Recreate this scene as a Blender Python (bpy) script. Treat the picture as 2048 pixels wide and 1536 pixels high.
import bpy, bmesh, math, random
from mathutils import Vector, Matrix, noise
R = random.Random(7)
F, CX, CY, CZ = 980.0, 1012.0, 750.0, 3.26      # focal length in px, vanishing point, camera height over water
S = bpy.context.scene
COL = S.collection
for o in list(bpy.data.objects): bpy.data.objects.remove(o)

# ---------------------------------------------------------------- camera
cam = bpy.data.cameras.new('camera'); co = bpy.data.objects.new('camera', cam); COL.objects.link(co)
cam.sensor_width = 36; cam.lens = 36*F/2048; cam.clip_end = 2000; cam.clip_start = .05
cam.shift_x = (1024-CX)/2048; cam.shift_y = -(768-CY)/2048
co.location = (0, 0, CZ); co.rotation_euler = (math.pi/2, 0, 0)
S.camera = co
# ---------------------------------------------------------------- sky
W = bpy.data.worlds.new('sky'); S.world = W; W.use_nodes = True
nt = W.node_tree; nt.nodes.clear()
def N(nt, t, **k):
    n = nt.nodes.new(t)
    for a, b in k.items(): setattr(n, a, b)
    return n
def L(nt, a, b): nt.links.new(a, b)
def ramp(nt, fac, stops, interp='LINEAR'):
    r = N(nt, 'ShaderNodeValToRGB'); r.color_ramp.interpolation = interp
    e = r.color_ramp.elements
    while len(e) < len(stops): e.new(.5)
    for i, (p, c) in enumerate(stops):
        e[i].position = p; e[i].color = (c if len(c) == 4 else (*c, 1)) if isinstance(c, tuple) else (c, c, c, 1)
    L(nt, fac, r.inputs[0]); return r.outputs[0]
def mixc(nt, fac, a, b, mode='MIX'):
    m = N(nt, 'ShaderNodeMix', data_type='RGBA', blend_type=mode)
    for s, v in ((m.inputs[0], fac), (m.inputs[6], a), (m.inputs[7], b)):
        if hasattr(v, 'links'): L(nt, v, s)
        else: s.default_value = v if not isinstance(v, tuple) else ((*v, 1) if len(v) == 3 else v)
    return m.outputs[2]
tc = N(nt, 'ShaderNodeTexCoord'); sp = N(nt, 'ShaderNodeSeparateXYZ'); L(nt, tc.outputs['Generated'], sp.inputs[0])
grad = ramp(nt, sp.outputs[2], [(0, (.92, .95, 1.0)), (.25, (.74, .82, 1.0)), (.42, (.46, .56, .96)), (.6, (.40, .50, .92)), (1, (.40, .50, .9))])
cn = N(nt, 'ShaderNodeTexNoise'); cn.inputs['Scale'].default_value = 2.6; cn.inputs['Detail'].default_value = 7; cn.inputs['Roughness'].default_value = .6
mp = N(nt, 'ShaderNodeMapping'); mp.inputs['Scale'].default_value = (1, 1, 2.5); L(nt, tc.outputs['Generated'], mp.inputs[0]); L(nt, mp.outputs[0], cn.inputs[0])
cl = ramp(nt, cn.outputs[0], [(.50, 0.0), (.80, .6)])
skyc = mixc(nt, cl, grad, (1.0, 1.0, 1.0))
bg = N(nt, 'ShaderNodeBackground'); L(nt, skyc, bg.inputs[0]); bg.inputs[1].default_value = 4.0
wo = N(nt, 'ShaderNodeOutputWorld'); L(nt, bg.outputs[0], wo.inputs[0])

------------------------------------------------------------

▶ **Requirement**:
Your task is to reproduce the whole listing exactly.

▶ **Reply**:
Recreate this scene as a Blender Python (bpy) script. Treat the picture as 2048 pixels wide and 1536 pixels high.
import bpy, bmesh, math, random
from mathutils import Vector, Matrix, noise
R = random.Random(7)
F, CX, CY, CZ = 980.0, 1012.0, 750.0, 3.26      # focal length in px, vanishing point, camera height over water
S = bpy.context.scene
COL = S.collection
for o in list(bpy.data.objects): bpy.data.objects.remove(o)

# ---------------------------------------------------------------- camera
cam = bpy.data.cameras.new('camera'); co = bpy.data.objects.new('camera', cam); COL.objects.link(co)
cam.sensor_width = 36; cam.lens = 36*F/2048; cam.clip_end = 2000; cam.clip_start = .05
cam.shift_x = (1024-CX)/2048; cam.shift_y = -(768-CY)/2048
co.location = (0, 0, CZ); co.rotation_euler = (math.pi/2, 0, 0)
S.camera = co
# ---------------------------------------------------------------- sky
W = bpy.data.worlds.new('sky'); S.world = W; W.use_nodes = True
nt = W.node_tree; nt.nodes.clear()
def N(nt, t, **k):
    n = nt.nodes.new(t)
    for a, b in k.items(): setattr(n, a, b)
    return n
def L(nt, a, b): nt.links.new(a, b)
def ramp(nt, fac, stops, interp='LINEAR'):
    r = N(nt, 'ShaderNodeValToRGB'); r.color_ramp.interpolation = interp
    e = r.color_ramp.elements
    while len(e) < len(stops): e.new(.5)
    for i, (p, c) in enumerate(stops):
        e[i].position = p; e[i].color = (c if len(c) == 4 else (*c, 1)) if isinstance(c, tuple) else (c, c, c, 1)
    L(nt, fac, r.inputs[0]); return r.outputs[0]
def mixc(nt, fac, a, b, mode='MIX'):
    m = N(nt, 'ShaderNodeMix', data_type='RGBA', blend_type=mode)
    for s, v in ((m.inputs[0], fac), (m.inputs[6], a), (m.inputs[7], b)):
        if hasattr(v, 'links'): L(nt, v, s)
        else: s.default_value = v if not isinstance(v, tuple) else ((*v, 1) if len(v) == 3 else v)
    return m.outputs[2]
tc = N(nt, 'ShaderNodeTexCoord'); sp = N(nt, 'ShaderNodeSeparateXYZ'); L(nt, tc.outputs['Generated'], sp.inputs[0])
grad = ramp(nt, sp.outputs[2], [(0, (.92, .95, 1.0)), (.25, (.74, .82, 1.0)), (.42, (.46, .56, .96)), (.6, (.40, .50, .92)), (1, (.40, .50, .9))])
cn = N(nt, 'ShaderNodeTexNoise'); cn.inputs['Scale'].default_value = 2.6; cn.inputs['Detail'].default_value = 7; cn.inputs['Roughness'].default_value = .6
mp = N(nt, 'ShaderNodeMapping'); mp.inputs['Scale'].default_value = (1, 1, 2.5); L(nt, tc.outputs['Generated'], mp.inputs[0]); L(nt, mp.outputs[0], cn.inputs[0])
cl = ramp(nt, cn.outputs[0], [(.50, 0.0), (.80, .6)])
skyc = mixc(nt, cl, grad, (1.0, 1.0, 1.0))
bg = N(nt, 'ShaderNodeBackground'); L(nt, skyc, bg.inputs[0]); bg.inputs[1].default_value = 4.0
wo = N(nt, 'ShaderNodeOutputWorld'); L(nt, bg.outputs[0], wo.inputs[0])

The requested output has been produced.